John Gorlow | Sep 12, 2013
The HIgh Cost of Active Management 

Financial Analyst John Bogle, founder of the Vanguard Mutual Fund Group, estimated in an upcoming paper that the total costs paid by investors in actively managed US funds is 2.25%. Those costs include portfolio turnover expenses, sales loads, operating expenses and advisory fees. Passively managed index funds, on the other hand, are now available at fees at and around five basis points for institutions and 20 basis points or less for individuals. 

Controlling costs, and stemming the erosive effects they have on your gains, is crucial to return on investment. William F. Sharpe of Stanford demonstrated that different expense ratios in mutual funds had a profound impact on end-of-life wealth levels (Financial Analysts Journal, “The Arithmetic of Investment Expenses, March/April 2013). W.F. Sharpe explains that an investor saving for retirement with low-cost funds, controlling his models for plausible conditions, could have a standard of living 20% higher than that of a comparable individual using high-cost funds. 

It is rare for investors to find high-cost, active managers that consistently shepherd portfolios to returns that appropriately overcome the cost burdens of the high-cost manager. And the burden from these active managers’ price-tag can be substantial. Bogle calculates that the compounding effects of these higher prices, over an investment lifetime of 50 years, can more than half investment returns.
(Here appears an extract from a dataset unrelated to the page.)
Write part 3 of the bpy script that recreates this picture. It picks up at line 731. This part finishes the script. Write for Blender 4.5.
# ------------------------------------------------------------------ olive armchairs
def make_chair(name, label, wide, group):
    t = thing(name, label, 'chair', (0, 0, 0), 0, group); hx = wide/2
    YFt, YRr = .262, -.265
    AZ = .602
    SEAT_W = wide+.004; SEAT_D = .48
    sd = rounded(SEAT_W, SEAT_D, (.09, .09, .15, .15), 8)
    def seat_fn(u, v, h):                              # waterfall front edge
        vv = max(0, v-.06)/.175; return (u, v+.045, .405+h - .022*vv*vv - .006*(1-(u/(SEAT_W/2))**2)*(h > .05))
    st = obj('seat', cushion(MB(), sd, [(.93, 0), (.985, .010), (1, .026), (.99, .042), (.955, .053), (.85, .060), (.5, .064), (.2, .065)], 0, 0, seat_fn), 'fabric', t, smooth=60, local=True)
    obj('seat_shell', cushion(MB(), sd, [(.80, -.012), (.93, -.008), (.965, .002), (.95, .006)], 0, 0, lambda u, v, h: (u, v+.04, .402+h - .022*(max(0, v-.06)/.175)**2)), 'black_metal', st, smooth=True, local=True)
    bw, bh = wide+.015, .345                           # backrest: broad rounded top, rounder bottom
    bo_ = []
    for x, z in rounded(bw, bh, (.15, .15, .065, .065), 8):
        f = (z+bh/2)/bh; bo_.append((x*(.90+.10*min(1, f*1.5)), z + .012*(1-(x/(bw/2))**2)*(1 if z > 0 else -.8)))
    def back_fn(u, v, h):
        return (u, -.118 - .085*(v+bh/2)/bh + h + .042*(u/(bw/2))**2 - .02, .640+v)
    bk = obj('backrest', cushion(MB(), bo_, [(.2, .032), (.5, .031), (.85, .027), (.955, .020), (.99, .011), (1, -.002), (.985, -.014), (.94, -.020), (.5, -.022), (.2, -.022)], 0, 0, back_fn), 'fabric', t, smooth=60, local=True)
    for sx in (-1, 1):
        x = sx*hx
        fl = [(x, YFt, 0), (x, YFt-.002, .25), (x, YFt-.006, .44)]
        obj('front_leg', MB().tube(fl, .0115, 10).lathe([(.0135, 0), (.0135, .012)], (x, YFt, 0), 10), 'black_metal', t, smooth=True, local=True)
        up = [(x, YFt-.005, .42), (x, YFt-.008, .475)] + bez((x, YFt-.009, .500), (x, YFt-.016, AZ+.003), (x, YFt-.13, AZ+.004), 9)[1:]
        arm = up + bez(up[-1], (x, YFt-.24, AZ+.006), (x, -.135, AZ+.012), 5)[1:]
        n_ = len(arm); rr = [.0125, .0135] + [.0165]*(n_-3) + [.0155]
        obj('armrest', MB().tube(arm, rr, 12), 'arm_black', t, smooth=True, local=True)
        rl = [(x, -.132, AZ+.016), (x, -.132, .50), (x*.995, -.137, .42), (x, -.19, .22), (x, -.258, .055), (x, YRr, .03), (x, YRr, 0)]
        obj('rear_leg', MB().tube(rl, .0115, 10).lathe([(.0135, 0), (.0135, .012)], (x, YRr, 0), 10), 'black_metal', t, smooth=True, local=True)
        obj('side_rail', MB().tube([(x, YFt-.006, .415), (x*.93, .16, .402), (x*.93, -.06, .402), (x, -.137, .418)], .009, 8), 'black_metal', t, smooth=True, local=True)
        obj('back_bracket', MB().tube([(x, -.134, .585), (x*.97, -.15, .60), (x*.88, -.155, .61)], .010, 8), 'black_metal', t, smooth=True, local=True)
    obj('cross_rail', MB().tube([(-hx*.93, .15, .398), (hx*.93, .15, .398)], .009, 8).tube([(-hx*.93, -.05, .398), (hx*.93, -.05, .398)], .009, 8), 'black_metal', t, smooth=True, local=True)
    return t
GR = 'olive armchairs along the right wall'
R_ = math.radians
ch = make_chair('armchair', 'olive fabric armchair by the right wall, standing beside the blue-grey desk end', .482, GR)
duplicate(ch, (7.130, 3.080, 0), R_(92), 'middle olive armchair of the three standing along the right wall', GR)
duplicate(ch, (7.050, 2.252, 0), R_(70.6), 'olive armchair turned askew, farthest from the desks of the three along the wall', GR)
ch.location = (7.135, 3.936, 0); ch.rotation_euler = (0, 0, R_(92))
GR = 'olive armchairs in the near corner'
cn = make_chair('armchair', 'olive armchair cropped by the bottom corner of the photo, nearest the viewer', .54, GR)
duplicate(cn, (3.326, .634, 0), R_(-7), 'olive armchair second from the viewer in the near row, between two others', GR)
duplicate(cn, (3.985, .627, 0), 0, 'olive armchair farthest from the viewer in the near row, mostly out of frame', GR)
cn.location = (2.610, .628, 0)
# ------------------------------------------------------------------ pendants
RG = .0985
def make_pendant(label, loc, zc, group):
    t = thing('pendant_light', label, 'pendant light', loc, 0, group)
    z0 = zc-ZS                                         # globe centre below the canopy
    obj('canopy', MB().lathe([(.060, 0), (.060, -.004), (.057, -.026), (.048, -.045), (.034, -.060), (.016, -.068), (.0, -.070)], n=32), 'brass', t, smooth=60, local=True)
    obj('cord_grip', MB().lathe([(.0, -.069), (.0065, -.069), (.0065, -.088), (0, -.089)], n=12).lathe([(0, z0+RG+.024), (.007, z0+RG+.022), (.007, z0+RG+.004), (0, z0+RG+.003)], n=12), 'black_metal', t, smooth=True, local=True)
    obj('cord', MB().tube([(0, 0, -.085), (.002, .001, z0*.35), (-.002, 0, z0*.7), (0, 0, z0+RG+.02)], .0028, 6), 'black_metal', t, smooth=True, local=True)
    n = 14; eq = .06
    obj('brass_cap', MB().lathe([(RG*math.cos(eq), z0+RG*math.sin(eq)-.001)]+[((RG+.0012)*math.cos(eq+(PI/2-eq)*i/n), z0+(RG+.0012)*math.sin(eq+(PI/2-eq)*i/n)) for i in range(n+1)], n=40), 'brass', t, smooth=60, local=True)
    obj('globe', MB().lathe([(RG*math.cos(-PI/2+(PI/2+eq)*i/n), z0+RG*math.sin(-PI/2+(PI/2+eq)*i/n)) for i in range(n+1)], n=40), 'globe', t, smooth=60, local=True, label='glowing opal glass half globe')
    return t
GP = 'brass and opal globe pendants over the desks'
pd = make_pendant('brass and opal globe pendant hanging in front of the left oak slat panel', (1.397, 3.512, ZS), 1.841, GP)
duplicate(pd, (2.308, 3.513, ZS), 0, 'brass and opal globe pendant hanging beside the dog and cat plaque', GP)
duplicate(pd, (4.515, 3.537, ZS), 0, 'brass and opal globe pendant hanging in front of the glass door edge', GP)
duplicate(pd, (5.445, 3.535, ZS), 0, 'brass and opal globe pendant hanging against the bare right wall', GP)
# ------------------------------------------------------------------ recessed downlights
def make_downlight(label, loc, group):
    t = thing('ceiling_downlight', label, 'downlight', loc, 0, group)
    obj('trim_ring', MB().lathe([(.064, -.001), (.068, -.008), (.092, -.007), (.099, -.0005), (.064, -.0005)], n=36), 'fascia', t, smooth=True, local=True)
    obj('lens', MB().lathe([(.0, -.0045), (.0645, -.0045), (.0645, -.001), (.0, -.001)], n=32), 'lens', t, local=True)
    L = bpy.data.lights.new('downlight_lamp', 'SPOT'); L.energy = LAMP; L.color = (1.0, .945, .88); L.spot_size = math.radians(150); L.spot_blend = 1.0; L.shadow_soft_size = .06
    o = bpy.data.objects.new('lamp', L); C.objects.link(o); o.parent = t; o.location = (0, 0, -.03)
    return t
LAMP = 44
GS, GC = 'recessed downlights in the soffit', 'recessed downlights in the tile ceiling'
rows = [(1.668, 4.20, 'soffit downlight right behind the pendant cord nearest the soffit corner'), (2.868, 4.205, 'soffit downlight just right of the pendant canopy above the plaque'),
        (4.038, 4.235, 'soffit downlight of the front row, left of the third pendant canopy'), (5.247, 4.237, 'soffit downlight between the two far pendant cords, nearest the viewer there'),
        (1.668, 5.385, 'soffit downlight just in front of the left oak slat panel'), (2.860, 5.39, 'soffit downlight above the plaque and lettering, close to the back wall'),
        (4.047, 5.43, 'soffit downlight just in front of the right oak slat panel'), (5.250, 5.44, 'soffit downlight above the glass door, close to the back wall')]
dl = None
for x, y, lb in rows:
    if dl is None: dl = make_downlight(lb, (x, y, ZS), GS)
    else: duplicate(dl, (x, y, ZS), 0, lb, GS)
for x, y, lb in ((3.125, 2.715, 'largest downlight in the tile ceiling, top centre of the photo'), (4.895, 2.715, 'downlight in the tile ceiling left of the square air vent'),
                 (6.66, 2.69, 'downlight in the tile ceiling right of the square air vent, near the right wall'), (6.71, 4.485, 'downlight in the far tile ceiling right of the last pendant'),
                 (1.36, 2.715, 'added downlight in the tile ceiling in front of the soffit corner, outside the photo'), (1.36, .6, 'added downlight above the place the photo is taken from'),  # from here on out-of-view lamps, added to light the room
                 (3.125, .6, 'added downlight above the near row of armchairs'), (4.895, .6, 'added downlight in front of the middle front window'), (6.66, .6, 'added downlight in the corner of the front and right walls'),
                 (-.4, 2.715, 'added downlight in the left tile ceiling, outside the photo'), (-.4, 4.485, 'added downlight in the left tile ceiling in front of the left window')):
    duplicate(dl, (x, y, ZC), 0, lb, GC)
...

For example: assuming 7% gross returns, and costs of 2.25% an initial investment of $10,000 under active management would grow to $100,000 at an effective rate of 4.75%. An identical $10,000 investment under the same return parameters would grow to $268,000 with a passively managed fund with a cost of 0.2%, or net returns of 6.8%. That is an easily obtainable expense ratio for individual investor with a low-cost all-market index fund. 

Managers with extraordinary skill exist but the basic arithmetic dictates that their high fees undermine the returns they deliver. Managers that exceed their benchmarks are rare and virtually impossible to identify in advance; they otherwise blend into the herd of the mediocre, and on an average annual basis are no more profitable for their clients than another. No wonder a steadily increasing number of investors are turning to a low-cost, passively managed index approach to support their investment efforts.